Dear Rich --
ENCRYPTED OCTET STRING } -- signature
Jeff Thompson's comments concern the interpretation of the ENCRYPTED
macro. The literal interpretation of X.509 is that:
(i) the quantity to be signed is encoded in DER;
(ii) the DER-encoded quantity is digested with a message digest algorithm;
(iii) the message digest is encoded as an OCTET STRING in DER;
(iv) the DER-encoded OCTET STRING is encrypted with the signer's key.
In the case of X.509 rsa, this means literally that the integer input
to RSA encryption has the form
04 10 || digest
assuming a 16-byte digest, such as MD5. (X.509 does allow the OCTET
STRING value to identify the message-digest algorithm.)

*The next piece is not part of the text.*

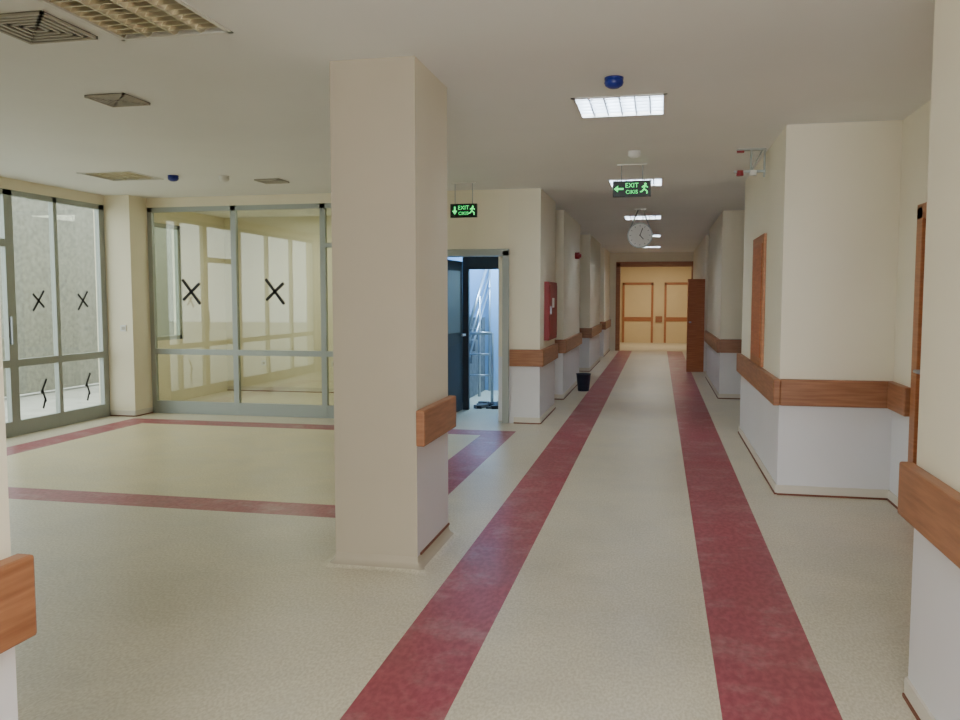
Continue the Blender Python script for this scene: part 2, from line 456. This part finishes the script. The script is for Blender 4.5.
# stairs & railing
m = MB()
for i in range(7):
    m.box(-3.55, -2.75, 11.5+i*.24, 13.19, i*.17 if i else 0, (i+1)*.17, 'concrete')
m.make('staircase')
m = MB()
for i in range(3):
    yy = 11.55+i*.78; z0 = (.17*(1+int((yy-11.5)/.24)))
    m.cyl((-2.66, yy, 0), (-2.66, yy, z0+.85), .02, 'steel')
for dz in (.85, .6, .38):
    m.cyl((-2.66, 11.5, .17+dz), (-2.66, 13.15, .17+dz+1.15), .024 if dz == .85 else .014, 'steel')
for zz in (1.0, .7, .4):
    m.cyl((-2.66, 11.52, zz), (-2.3, 11.52, zz), .022 if zz == 1.0 else .013, 'steel')
m.cyl((-2.3, 11.52, 0), (-2.3, 11.52, 1.0), .022, 'steel')
m.make('stair_railing')
m = MB()
for i in range(60):
    s = random.uniform(.02, .07)
    mt = Matrix.Translation((random.uniform(-2.42, -2.0), random.uniform(10.98, 11.38) if i % 3 else random.uniform(10.98, 11.2), s*.35)) @ Matrix.Rotation(random.random()*3, 4, 'Z')
    m.box(-s, s, -s*.6, s*.6, -s*.35, s*.35, 'darkd' if i % 4 else 'concrete', mt)
m.make('construction_rubble')

# ------------------------------------------------------------ right alcove door
m = MB()
m.box(1.68, 1.87, 5.98, 6.1, 0, 2.10, 'frame').box(1.68, 1.87, 5.06, 5.18, 0, 2.10, 'frame').box(1.68, 1.87, 5.06, 6.1, 2.02, 2.12, 'frame')
m.make('door_frame', bevel=.004)
m = MB()
m.box(1.71, 1.755, 5.18, 5.98, .005, 2.02, 'doorw')
m.cyl((1.71, 5.9, 1.02), (1.65, 5.9, 1.02), .012, 'steel').cyl((1.65, 5.91, 1.02), (1.65, 5.78, 1.02), .011, 'steel').cyl((1.715, 5.9, 1.02), (1.704, 5.9, 1.02), .028, 'steel')
m.make('door_2')
m = MB()
m.box(PX-.025, PX, 7.6, 8.45, .895, 2.06, 'frame').box(PX-.032, PX-.024, 7.67, 8.38, .97, 1.98, 'doorw')
m.make('wooden_cabinet_panel', bevel=.004)
m = MB()
m.box(-1.37, -1.31, 10.1, 10.9, .98, 1.7, 'redp').box(-1.31, -1.302, 10.14, 10.86, 1.02, 1.66, 'redp').box(-1.302, -1.298, 10.35, 10.55, 1.38, 1.5, 'white')
m.box(-1.302, -1.285, 10.16, 10.19, 1.3, 1.4, 'steel')
m.make('fire_hose_cabinet', bevel=.005)
MB().cyl((-1.37, 13.9, 2.2), (-1.30, 13.9, 2.2), .055, 'redp').cyl((-1.30, 13.9, 2.2), (-1.27, 13.9, 2.2), .04, 'redp', r1=.025).make('fire_alarm_bell')

m = MB()
mt = Matrix.Translation((.86, 17.3, 0)) @ Matrix.Rotation(math.radians(190), 4, 'Z')
m.box(-.04, .30, -.02, .025, .01, 1.88, 'doorw', mt).box(.23, .27, -.06, .06, 1.0, 1.03, 'steel', mt)
m.make('door_3', bevel=.004)

m = MB()
m.box(-1.2, -1.08, 23.96, 24.19, 0, 2.5, 'frame').box(.88, 1.0, 23.96, 24.19, 0, 2.5, 'frame').box(-1.2, 1.0, 23.96, 24.19, 2.38, 2.52, 'frame')
m.make('door_frame', bevel=.005)
for a, b in ((-1.2, -.18), (.18, 1.0)):
    m = MB()
    m.box(a, a+.07, 28.45, 28.5, 0, 2.0, 'frame').box(b-.07, b, 28.45, 28.5, 0, 2.0, 'frame').box(a, b, 28.45, 28.5, 1.94, 2.02, 'frame')
    m.box(a+.07, b-.07, 28.47, 28.5, 0, 1.94, 'endw').box(a+.07, b-.07, 28.455, 28.472, .72, .86, 'frame')
    m.make('door_4' if a < 0 else 'door_5')

# ------------------------------------------------------------ exit signs
def text(s, size, loc, parent):
    cu = bpy.data.curves.new('t', 'FONT'); cu.body = s; cu.size = size; cu.align_x = 'CENTER'; cu.align_y = 'CENTER'; cu.extrude = .001
    o = bpy.data.objects.new('t', cu); bpy.context.scene.collection.objects.link(o)
    bpy.context.view_layer.update()
    me = bpy.data.meshes.new_from_object(o.evaluated_get(bpy.context.evaluated_depsgraph_get()))
    bpy.data.objects.remove(o)
    t = bpy.data.objects.new('lettering', me); bpy.context.scene.collection.objects.link(t)
    me.materials.clear(); me.materials.append(M['greeng'])
    t.rotation_euler = (math.pi/2, 0, 0); t.parent = parent; t.location = Vector(loc)-parent.location
def exit_sign(x, y, z, w=.36, h=.15, down=False):
    m = MB()
    m.box(x-w/2, x+w/2, y-.02, y+.02, z-h/2, z+h/2, 'signb')
    for a in (-.1, .1): m.cyl((x+a, y, z+h/2), (x+a, y, H), .004, 'steel')
    m.box(x-.14, x+.14, y-.02, y+.02, H-.012, H, 'white')
    yy = y-.0215; ax = x-w*.33
    if down:
        m.poly([(ax-.03, yy, z-.0), (ax, yy, z-.045), (ax+.03, yy, z)], 'greeng'); m.box(ax-.009, ax+.009, yy, y-.019, z-.01, z+.045, 'greeng')
    else:
        m.poly([(ax-.05, yy, z), (ax-.012, yy, z+.032), (ax-.012, yy, z-.032)], 'greeng'); m.box(ax-.02, ax+.04, yy, y-.019, z-.009, z+.009, 'greeng')
    fx = x+w*.34
    m.cyl((fx+.005, yy, z+.042), (fx+.005, y-.019, z+.042), .011, 'greeng', seg=12)
    for (u0, v0, u1, v1) in ((0, .03, -.008, -.005), (-.008, -.005, .022, -.025), (.022, -.025, .018, -.05), (-.008, -.005, -.028, -.03), (-.028, -.03, -.045, -.03), (0, .028, .028, .01), (0, .028, -.028, .012)):
        d = Vector((u1-u0, 0, v1-v0)); n = Vector((-d.z, 0, d.x)).normalized()*.006
        p = Vector((fx+u0, yy, z+v0)); q = Vector((fx+u1, yy, z+v1))
        m.poly([p+n, p-n, q-n, q+n], 'greeng')
    o = m.make('exit_sign', norm=False)
    text('EXIT', .062, (x, y-.021, z+.03), o); text('CIKIS', .05, (x, y-.021, z-.032), o)
exit_sign(-.27, 8.2, 2.545)
exit_sign(-2.14, 9.1, 2.47, w=.3, down=True)

# ------------------------------------------------------------ hanging clock
x, y, z = -.28, 12.3, 2.40
m = MB()
m.cyl((x, y-.04, z), (x, y+.04, z), .18, 'alu', seg=40)
m.cyl((x, y-.048, z), (x, y-.04, z), .165, 'white', seg=40)
for i in range(12):
    mt = Matrix.Translation((x, y-.05, z)) @ Matrix.Rotation(i*math.pi/6, 4, 'Y')
    m.box(-.003, .003, -.002, .002, .125, .148, 'alud', mt)
for a, L in ((20, .11), (140, .075)):
    mt = Matrix.Translation((x, y-.053, z)) @ Matrix.Rotation(math.radians(a), 4, 'Y')
    m.box(-.005, .005, -.001, .001, -.01, L, 'black', mt)
m.cyl((x-.16, y, z+.06), (x-.03, y, H-.01), .010, 'alu').cyl((x+.16, y, z+.06), (x+.03, y, H-.01), .010, 'alu').box(x-.08, x+.08, y-.04, y+.04, H-.015, H, 'white')
m.make('hanging_clock')

# ------------------------------------------------------------ detectors
def detector(x, y, name, k):
    m = MB()
    m.cyl((x, y, H-.012), (x, y, H), .055, k, seg=28)
    m.lathe((x, y, H), [(.052, -.012), (.056, -.03), (.05, -.045), (.03, -.058), (.001, -.062)], k)
    m.make(name)
detector(-.276, 5.0, 'smoke_detector', 'blue'); detector(-5.0, 7.95, 'smoke_detector', 'blue')
detector(-.23, 7.5, 'smoke_detector', 'white'); detector(-4.5, 8.1, 'smoke_detector', 'white')

# hanging bracket: two drop rods, cross bar, small fittings
m = MB(); x, y = .79, 7.6
m.box(x-.15, x+.09, y-.03, y+.03, H-.012, H, 'alu')
m.cyl((x-.03, y, H-.2), (x-.03, y, H), .009, 'alu').cyl((x+.08, y, H-.24), (x+.08, y, H), .009, 'alu')
m.cyl((x-.03, y, H-.19), (x+.06, y, H-.01), .006, 'alu')
m.box(x-.17, x+.09, y-.015, y+.015, H-.20, H-.18, 'alu')
m.cyl((x-.12, y, H-.225), (x-.12, y, H-.18), .03, 'redp').cyl((x-.01, y, H-.225), (x-.01, y, H-.18), .03, 'white')
m.box(x-.15, x-.09, y-.02, y+.02, H-.012-.015, H-.012, 'redp')
m.make('ceiling_mounting_bracket', bevel=.002)

m = MB()
m.lathe((-1.17, 13.4, 0), [(.001, .003), (.085, .003), (.09, .01), (.115, .27), (.122, .275), (.122, .285), (.112, .285), (.085, .02), (.001, .02)], 'bin')
m.make('waste_bin', norm=False)

# ------------------------------------------------------------ exterior
MB().box(-9.9, -9.7, 10.9, 16, 0, 3.4, 'stucco').box(-9.9, -9.7, 8.0, 10.9, 0, .9, 'stucco').make('wall_exterior')
grid('ground', [-40, 40], [-30, 60], -.05, lambda x, y: 'ground')

# ------------------------------------------------------------ lights
w = bpy.data.worlds.new('world'); bpy.context.scene.world = w; w.use_nodes = True
w.node_tree.nodes['Background'].inputs[0].default_value = (.87, .94, 1, 1)
w.node_tree.nodes['Background'].inputs[1].default_value = 4.5
def area(name, loc, rot, sx, sy, e, col):
    l = bpy.data.lights.new(name, 'AREA'); l.shape = 'RECTANGLE'; l.size = sx; l.size_y = sy; l.energy = e; l.color = col
    o = bpy.data.objects.new(name, l); o.location = loc; o.rotation_euler = [math.radians(a) for a in rot]
    bpy.context.scene.collection.objects.link(o); return o
area('rear_fill_light', (-.25, -3.4, 1.7), (90, 0, 0), 1.8, 1.7, 200, (.86, .93, 1))  # added area fill behind the camera, set in an unseen window
area('glazed_room_lamp', (-5.2, 11.0, 2.7), (0, 0, 0), 1.0, 1.0, 30, (.98, .98, .95))
area('stairwell_blue_fill', (-2.3, 12.4, 2.7), (0, 0, 0), .6, .6, 95, (.42, .70, 1))  # added area light in place of bluish daylight, no fixture here
area('end_room_lamp', (0, 26.3, 2.7), (0, 0, 0), 1.2, 1.2, 48, (1, .88, .68))

# ------------------------------------------------------------ camera
cam = bpy.data.cameras.new('camera'); co = bpy.data.objects.new('camera', cam)
bpy.context.scene.collection.objects.link(co)
co.location = (0, 0, 1.5); co.rotation_euler = (math.radians(90-4.27), 0, math.radians(12.13))
cam.sensor_width = 36; cam.lens = 31.125; cam.clip_end = 200
bpy.context.scene.camera = co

PKCS #1's signature algorithms avoid the intermediate OCTET STRING
encoding by effectively redefining RSA encryption to remove the 04 10
prefix and put some other bits there. PKCS #1 does this implicitly,
taking "algorithmic license" to override the literal X.509 statements.
Summarizing, Jeff's point is that PKCS #1 doesn't follow X.509
literally, but it remains compatible with what X.509 expects, and
therefore the comments in RFC 1114 about ambiguity are not relevant.